If a police officer is using a body camera and you happen to be speaking nearby, is that a violation of your privacy? What about the same situation, but the body camera user is not a police officer?

1 comments

It is illegal to record a private conversation without consent of the other party in these states: California, Connecticut, Delaware, Florida, Illinois, Maryland, Massachusetts, Michigan, Montana, Nevada, New Hampshire, Pennsylvania, Vermont, and Washington.
Connecticut isn't actually a two party state for the purposes of this device. If you're recording in-person it becomes one-party. In Massachusetts this also wouldn't run afoul of the law because it isn't a secret recording. Michigan is also a one-party for participants which in-person you are. And Nevada is also one party for oral communication.

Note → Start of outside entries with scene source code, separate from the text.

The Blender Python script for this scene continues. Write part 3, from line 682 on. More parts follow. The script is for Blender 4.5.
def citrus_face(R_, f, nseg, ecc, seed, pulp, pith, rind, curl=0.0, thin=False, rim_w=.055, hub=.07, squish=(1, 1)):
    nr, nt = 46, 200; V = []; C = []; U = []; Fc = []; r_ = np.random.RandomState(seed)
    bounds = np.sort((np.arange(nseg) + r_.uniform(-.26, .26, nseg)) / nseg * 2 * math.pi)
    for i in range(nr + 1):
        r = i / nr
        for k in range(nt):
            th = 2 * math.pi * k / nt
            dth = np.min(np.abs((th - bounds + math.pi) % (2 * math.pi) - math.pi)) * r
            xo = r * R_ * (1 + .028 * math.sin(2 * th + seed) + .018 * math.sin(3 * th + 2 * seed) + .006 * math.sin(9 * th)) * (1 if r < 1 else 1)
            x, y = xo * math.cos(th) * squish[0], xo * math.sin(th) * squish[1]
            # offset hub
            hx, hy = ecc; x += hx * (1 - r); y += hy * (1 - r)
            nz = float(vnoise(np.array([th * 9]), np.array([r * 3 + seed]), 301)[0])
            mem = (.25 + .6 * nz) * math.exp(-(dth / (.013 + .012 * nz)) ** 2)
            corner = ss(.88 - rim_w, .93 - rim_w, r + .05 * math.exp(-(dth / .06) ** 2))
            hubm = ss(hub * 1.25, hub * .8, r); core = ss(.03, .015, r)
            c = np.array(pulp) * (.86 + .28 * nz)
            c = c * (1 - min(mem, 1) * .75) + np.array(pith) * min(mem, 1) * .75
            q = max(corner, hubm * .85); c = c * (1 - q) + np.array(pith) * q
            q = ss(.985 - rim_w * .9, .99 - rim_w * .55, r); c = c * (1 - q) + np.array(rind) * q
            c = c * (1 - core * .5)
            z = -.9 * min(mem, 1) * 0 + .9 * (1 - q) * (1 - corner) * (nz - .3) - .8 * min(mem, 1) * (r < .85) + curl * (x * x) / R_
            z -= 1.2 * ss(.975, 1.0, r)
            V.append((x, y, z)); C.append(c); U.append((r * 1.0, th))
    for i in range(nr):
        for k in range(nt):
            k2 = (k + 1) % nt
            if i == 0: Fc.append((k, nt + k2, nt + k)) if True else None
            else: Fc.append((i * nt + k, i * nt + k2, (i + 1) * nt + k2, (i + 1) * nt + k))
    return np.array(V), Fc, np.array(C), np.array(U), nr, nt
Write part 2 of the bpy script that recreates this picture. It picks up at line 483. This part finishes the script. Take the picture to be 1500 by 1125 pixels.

So you're left with 40/50 states where this device can be freely used and 10/50 states where this device can be freely used because it's a personal device and two-party consent is enforced less than jaywalking for regular people.

The "Intelligent Machines" podcast from twit.tv interviewed them and they get away with this because they are not recording the audio. It is never recorded or kept, it is transcribed in real-time and then sent to the AI and tokenized. Cheating maybe, but it's how they're trying to get away with it.
They absolutely are recording audio. It has a microphone. It records voices without consent. They may not retain the recordings for longer than necessary to transcribe the audio, but these devices sure as heck are making those recordings.

They are clearly attempting to circumvent the laws that prohibit this kind of activity, and their strategy likely involves fighting it in court long enough to pay off the investors or ultimately change case law. Sound familiar? It’s a common SV strategy that I personally think is grossly unethical.